TASK REQUIREMENTS:
Return the whole listing, line for line, without the pictures in it.

DATASET ROWS:
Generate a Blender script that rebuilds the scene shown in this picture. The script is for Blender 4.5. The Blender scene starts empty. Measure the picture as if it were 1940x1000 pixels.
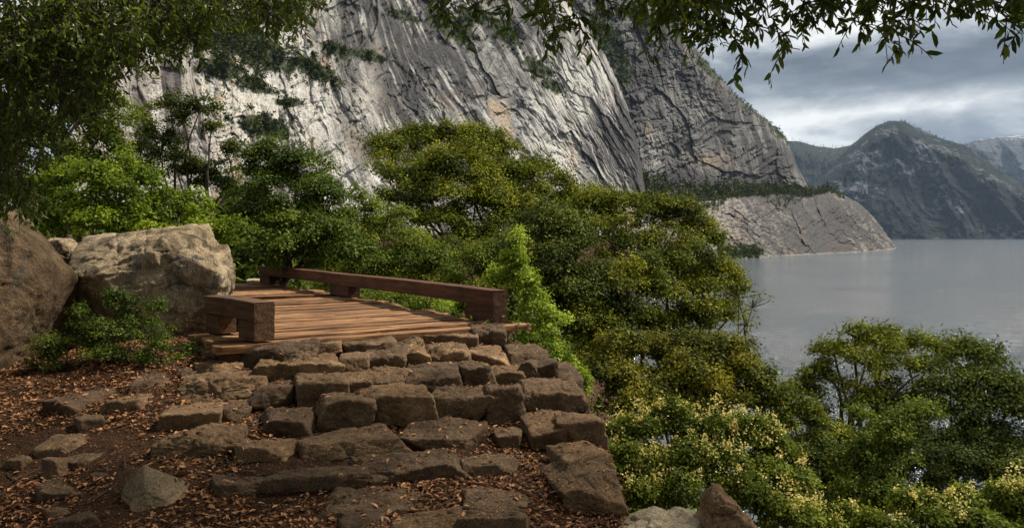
import bpy, math, random
import numpy as np
from mathutils import Vector

random.seed(11)
RNG = np.random.default_rng(11)
R = math.radians
F, CX, HY, E = 1522.0, 970.0, 446.0, 1.65        # focal length (px), optical axis, horizon row, eye height
WATER_Z = E - 26.0
SC = bpy.context.scene
COL = SC.collection

def P(px, py, d):
    return np.array(((px - CX) / F * d, d, E + (HY - py) / F * d))

# ------------------------------------------------------------------ noise
_pr = np.random.default_rng(5)
_perm = _pr.permutation(256); _perm = np.concatenate([_perm, _perm, _perm])
_g = _pr.normal(size=(256, 3)); _g /= np.linalg.norm(_g, axis=1)[:, None]

def perlin(p):
    p = np.asarray(p, float)
    i = np.floor(p).astype(np.int64); f = p - i; i &= 255
    u = f * f * f * (f * (f * 6 - 15) + 10)
    def corner(a, b, c):
        h = _perm[_perm[_perm[i[:, 0] + a] + i[:, 1] + b] + i[:, 2] + c]
        g = _g[h]
        return g[:, 0] * (f[:, 0] - a) + g[:, 1] * (f[:, 1] - b) + g[:, 2] * (f[:, 2] - c)
    def lp(a, b, t): return a + t * (b - a)
    x0 = lp(lp(corner(0, 0, 0), corner(1, 0, 0), u[:, 0]), lp(corner(0, 1, 0), corner(1, 1, 0), u[:, 0]), u[:, 1])
    x1 = lp(lp(corner(0, 0, 1), corner(1, 0, 1), u[:, 0]), lp(corner(0, 1, 1), corner(1, 1, 1), u[:, 0]), u[:, 1])
    return lp(x0, x1, u[:, 2]) * 1.6

def fbm(p, octaves=5, gain=0.5, lac=2.03, ridged=False):
    p = np.asarray(p, float); a = 1.0; s = np.zeros(len(p)); t = 0
    for o in range(octaves):
        n = perlin(p + o * 17.3)
        s += a * ((1 - 2 * np.abs(n)) if ridged else n)
        t += a; a *= gain; p = p * lac
    return s / t

def facets(p, seed=0, jit=.9):
    """broken-rock pattern: every point belongs to its nearest random cell; returns a random level, a random tilt and the gap to the next cell"""
    p = np.asarray(p, float); dim = p.shape[1]; i0 = np.floor(p).astype(np.int64)
    best = np.full(len(p), 1e9); sec = best.copy(); lev = np.zeros(len(p)); til = np.zeros(len(p))
    for k in range(3 ** dim):
        o = np.array([(k // 3 ** j) % 3 - 1 for j in range(dim)]); c = i0 + o; cm = c & 255
        h = _perm[cm[:, 0]]
        for j in range(1, dim): h = _perm[h + cm[:, j]]
        h = _perm[h + (seed & 255)]
        off = p - (c + .5 + jit * .5 * _g[h][:, :dim])
        d = (off * off).sum(1); m = d < best
        sec = np.where(m, best, np.minimum(sec, d)); best = np.where(m, d, best)
        g2 = _g[_perm[h + 7]]
        lev = np.where(m, g2[:, 2], lev); til = np.where(m, (off * _g[_perm[h + 31]][:, :dim]).sum(1), til)
    return lev, til, np.sqrt(sec) - np.sqrt(best)

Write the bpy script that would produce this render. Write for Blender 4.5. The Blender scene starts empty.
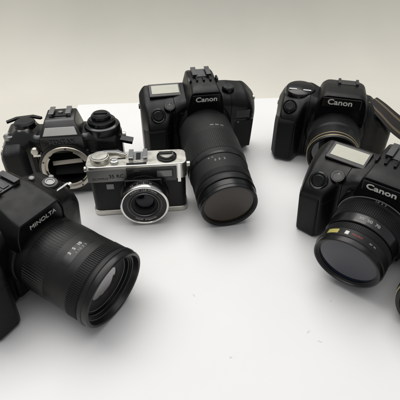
import bpy, bmesh, math, random
from mathutils import Vector, Matrix, Euler
random.seed(4)
PI = math.pi; R = math.radians
sc = bpy.context.scene
C = sc.collection
MM = 0.001

# ------------------------------------------------------------------ materials
def mat(name, col, rough=0.5, metal=0.0, bump=0.0, bscale=2000.0, kind='noise', coat=0.0, ior=1.5,
        var=0.0, vscale=60.0, rvar=0.0, spec=0.5):
    m = bpy.data.materials.new(name); m.use_nodes = True
    nt = m.node_tree; b = nt.nodes['Principled BSDF']
    b.inputs['Base Color'].default_value = (*col, 1)
    b.inputs['Roughness'].default_value = rough
    b.inputs['Metallic'].default_value = metal
    b.inputs['IOR'].default_value = ior
    b.inputs['Coat Weight'].default_value = coat
    b.inputs['Coat Roughness'].default_value = 0.12
    b.inputs['Specular IOR Level'].default_value = spec
    tc = nt.nodes.new('ShaderNodeTexCoord')
    if bump > 0:
        if kind == 'voronoi':
            t = nt.nodes.new('ShaderNodeTexVoronoi'); out = t.outputs['Distance']
        else:
            t = nt.nodes.new('ShaderNodeTexNoise'); out = t.outputs['Fac']; t.inputs['Detail'].default_value = 3
        t.inputs['Scale'].default_value = bscale
        nt.links.new(tc.outputs['Object'], t.inputs['Vector'])
        bp = nt.nodes.new('ShaderNodeBump'); bp.inputs['Strength'].default_value = bump
        bp.inputs['Distance'].default_value = 0.0002
        nt.links.new(out, bp.inputs['Height']); nt.links.new(bp.outputs['Normal'], b.inputs['Normal'])
    if var > 0 or rvar > 0:
        n = nt.nodes.new('ShaderNodeTexNoise'); n.inputs['Scale'].default_value = vscale; n.inputs['Detail'].default_value = 6
        nt.links.new(tc.outputs['Object'], n.inputs['Vector'])
        if var > 0:
            r = nt.nodes.new('ShaderNodeMapRange')
            r.inputs['From Min'].default_value = 0.3; r.inputs['From Max'].default_value = 0.7
            r.inputs['To Min'].default_value = 1 - var; r.inputs['To Max'].default_value = 1 + var
            nt.links.new(n.outputs['Fac'], r.inputs['Value'])
            v = nt.nodes.new('ShaderNodeVectorMath'); v.operation = 'SCALE'; v.inputs[0].default_value = col
            nt.links.new(r.outputs['Result'], v.inputs['Scale']); nt.links.new(v.outputs['Vector'], b.inputs['Base Color'])
        if rvar > 0:
            r = nt.nodes.new('ShaderNodeMapRange')
            r.inputs['From Min'].default_value = 0.3; r.inputs['From Max'].default_value = 0.7
            r.inputs['To Min'].default_value = max(0.02, rough - rvar); r.inputs['To Max'].default_value = rough + rvar
            nt.links.new(n.outputs['Fac'], r.inputs['Value']); nt.links.new(r.outputs['Result'], b.inputs['Roughness'])
    return m

PL = mat('black_plastic', (.0035, .0037, .0034), .38, spec=.26, bump=.35, bscale=2600, var=.25, vscale=90, rvar=.10)
PLG = mat('gloss_plastic', (.005, .005, .005), .2, spec=.4, bump=.1, bscale=1800, rvar=.08, vscale=120)
PLS = mat('satin_dark_panel', (.022, .022, .021), .5, bump=.3, bscale=3000, rvar=.1)
RUB = mat('grip_rubber', (.005, .005, .005), .58, spec=.22, bump=.7, bscale=1500, kind='voronoi')
LEA = mat('leatherette', (.0065, .0065, .0068), .5, spec=.35, bump=1.0, bscale=900, kind='voronoi')
ENA = mat('black_enamel', (.006, .006, .006), .26, bump=.12, bscale=1500, coat=.15, rvar=.1)
BAR = mat('barrel_black', (.0075, .0078, .0075), .4, spec=.32, bump=.3, bscale=2600, var=.2, rvar=.08)
RIB = mat('ribbed_rubber', (.008, .0083, .008), .54, spec=.28, bump=.4, bscale=2000)
BARF = mat('barrel_flocked', (.012, .0126, .0117), .58, spec=.34, bump=.5, bscale=2600, var=.15)
RIMB = mat('rim_black', (.005, .005, .005), .3, spec=.4)
INN = mat('inner_black', (.0035, .0035, .0035), .75)
CHR = mat('satin_chrome', (.66, .64, .58), .34, metal=1, bump=.12, bscale=4000, var=.10, vscale=120, rvar=.07)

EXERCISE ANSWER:
Generate a Blender script that rebuilds the scene shown in this picture. The script is for Blender 4.5. The Blender scene starts empty. Measure the picture as if it were 1940x1000 pixels.
import bpy, math, random
import numpy as np
from mathutils import Vector

random.seed(11)
RNG = np.random.default_rng(11)
R = math.radians
F, CX, HY, E = 1522.0, 970.0, 446.0, 1.65        # focal length (px), optical axis, horizon row, eye height
WATER_Z = E - 26.0
SC = bpy.context.scene
COL = SC.collection

def P(px, py, d):
    return np.array(((px - CX) / F * d, d, E + (HY - py) / F * d))

# ------------------------------------------------------------------ noise
_pr = np.random.default_rng(5)
_perm = _pr.permutation(256); _perm = np.concatenate([_perm, _perm, _perm])
_g = _pr.normal(size=(256, 3)); _g /= np.linalg.norm(_g, axis=1)[:, None]

def perlin(p):
    p = np.asarray(p, float)
    i = np.floor(p).astype(np.int64); f = p - i; i &= 255
    u = f * f * f * (f * (f * 6 - 15) + 10)
    def corner(a, b, c):
        h = _perm[_perm[_perm[i[:, 0] + a] + i[:, 1] + b] + i[:, 2] + c]
        g = _g[h]
        return g[:, 0] * (f[:, 0] - a) + g[:, 1] * (f[:, 1] - b) + g[:, 2] * (f[:, 2] - c)
    def lp(a, b, t): return a + t * (b - a)
    x0 = lp(lp(corner(0, 0, 0), corner(1, 0, 0), u[:, 0]), lp(corner(0, 1, 0), corner(1, 1, 0), u[:, 0]), u[:, 1])
    x1 = lp(lp(corner(0, 0, 1), corner(1, 0, 1), u[:, 0]), lp(corner(0, 1, 1), corner(1, 1, 1), u[:, 0]), u[:, 1])
    return lp(x0, x1, u[:, 2]) * 1.6

def fbm(p, octaves=5, gain=0.5, lac=2.03, ridged=False):
    p = np.asarray(p, float); a = 1.0; s = np.zeros(len(p)); t = 0
    for o in range(octaves):
        n = perlin(p + o * 17.3)
        s += a * ((1 - 2 * np.abs(n)) if ridged else n)
        t += a; a *= gain; p = p * lac
    return s / t

def facets(p, seed=0, jit=.9):
    """broken-rock pattern: every point belongs to its nearest random cell; returns a random level, a random tilt and the gap to the next cell"""
    p = np.asarray(p, float); dim = p.shape[1]; i0 = np.floor(p).astype(np.int64)
    best = np.full(len(p), 1e9); sec = best.copy(); lev = np.zeros(len(p)); til = np.zeros(len(p))
    for k in range(3 ** dim):
        o = np.array([(k // 3 ** j) % 3 - 1 for j in range(dim)]); c = i0 + o; cm = c & 255
        h = _perm[cm[:, 0]]
        for j in range(1, dim): h = _perm[h + cm[:, j]]
        h = _perm[h + (seed & 255)]
        off = p - (c + .5 + jit * .5 * _g[h][:, :dim])
        d = (off * off).sum(1); m = d < best
        sec = np.where(m, best, np.minimum(sec, d)); best = np.where(m, d, best)
        g2 = _g[_perm[h + 7]]
        lev = np.where(m, g2[:, 2], lev); til = np.where(m, (off * _g[_perm[h + 31]][:, :dim]).sum(1), til)
    return lev, til, np.sqrt(sec) - np.sqrt(best)

Write the bpy script that would produce this render. Write for Blender 4.5. The Blender scene starts empty.
import bpy, bmesh, math, random
from mathutils import Vector, Matrix, Euler
random.seed(4)
PI = math.pi; R = math.radians
sc = bpy.context.scene
C = sc.collection
MM = 0.001

# ------------------------------------------------------------------ materials
def mat(name, col, rough=0.5, metal=0.0, bump=0.0, bscale=2000.0, kind='noise', coat=0.0, ior=1.5,
        var=0.0, vscale=60.0, rvar=0.0, spec=0.5):
    m = bpy.data.materials.new(name); m.use_nodes = True
    nt = m.node_tree; b = nt.nodes['Principled BSDF']
    b.inputs['Base Color'].default_value = (*col, 1)
    b.inputs['Roughness'].default_value = rough
    b.inputs['Metallic'].default_value = metal
    b.inputs['IOR'].default_value = ior
    b.inputs['Coat Weight'].default_value = coat
    b.inputs['Coat Roughness'].default_value = 0.12
    b.inputs['Specular IOR Level'].default_value = spec
    tc = nt.nodes.new('ShaderNodeTexCoord')
    if bump > 0:
        if kind == 'voronoi':
            t = nt.nodes.new('ShaderNodeTexVoronoi'); out = t.outputs['Distance']
        else:
            t = nt.nodes.new('ShaderNodeTexNoise'); out = t.outputs['Fac']; t.inputs['Detail'].default_value = 3
        t.inputs['Scale'].default_value = bscale
        nt.links.new(tc.outputs['Object'], t.inputs['Vector'])
        bp = nt.nodes.new('ShaderNodeBump'); bp.inputs['Strength'].default_value = bump
        bp.inputs['Distance'].default_value = 0.0002
        nt.links.new(out, bp.inputs['Height']); nt.links.new(bp.outputs['Normal'], b.inputs['Normal'])
    if var > 0 or rvar > 0:
        n = nt.nodes.new('ShaderNodeTexNoise'); n.inputs['Scale'].default_value = vscale; n.inputs['Detail'].default_value = 6
        nt.links.new(tc.outputs['Object'], n.inputs['Vector'])
        if var > 0:
            r = nt.nodes.new('ShaderNodeMapRange')
            r.inputs['From Min'].default_value = 0.3; r.inputs['From Max'].default_value = 0.7
            r.inputs['To Min'].default_value = 1 - var; r.inputs['To Max'].default_value = 1 + var
            nt.links.new(n.outputs['Fac'], r.inputs['Value'])
            v = nt.nodes.new('ShaderNodeVectorMath'); v.operation = 'SCALE'; v.inputs[0].default_value = col
            nt.links.new(r.outputs['Result'], v.inputs['Scale']); nt.links.new(v.outputs['Vector'], b.inputs['Base Color'])
        if rvar > 0:
            r = nt.nodes.new('ShaderNodeMapRange')
            r.inputs['From Min'].default_value = 0.3; r.inputs['From Max'].default_value = 0.7
            r.inputs['To Min'].default_value = max(0.02, rough - rvar); r.inputs['To Max'].default_value = rough + rvar
            nt.links.new(n.outputs['Fac'], r.inputs['Value']); nt.links.new(r.outputs['Result'], b.inputs['Roughness'])
    return m

PL = mat('black_plastic', (.0035, .0037, .0034), .38, spec=.26, bump=.35, bscale=2600, var=.25, vscale=90, rvar=.10)
PLG = mat('gloss_plastic', (.005, .005, .005), .2, spec=.4, bump=.1, bscale=1800, rvar=.08, vscale=120)
PLS = mat('satin_dark_panel', (.022, .022, .021), .5, bump=.3, bscale=3000, rvar=.1)
RUB = mat('grip_rubber', (.005, .005, .005), .58, spec=.22, bump=.7, bscale=1500, kind='voronoi')
LEA = mat('leatherette', (.0065, .0065, .0068), .5, spec=.35, bump=1.0, bscale=900, kind='voronoi')
ENA = mat('black_enamel', (.006, .006, .006), .26, bump=.12, bscale=1500, coat=.15, rvar=.1)
BAR = mat('barrel_black', (.0075, .0078, .0075), .4, spec=.32, bump=.3, bscale=2600, var=.2, rvar=.08)
RIB = mat('ribbed_rubber', (.008, .0083, .008), .54, spec=.28, bump=.4, bscale=2000)
BARF = mat('barrel_flocked', (.012, .0126, .0117), .58, spec=.34, bump=.5, bscale=2600, var=.15)
RIMB = mat('rim_black', (.005, .005, .005), .3, spec=.4)
INN = mat('inner_black', (.0035, .0035, .0035), .75)
CHR = mat('satin_chrome', (.66, .64, .58), .34, metal=1, bump=.12, bscale=4000, var=.10, vscale=120, rvar=.07)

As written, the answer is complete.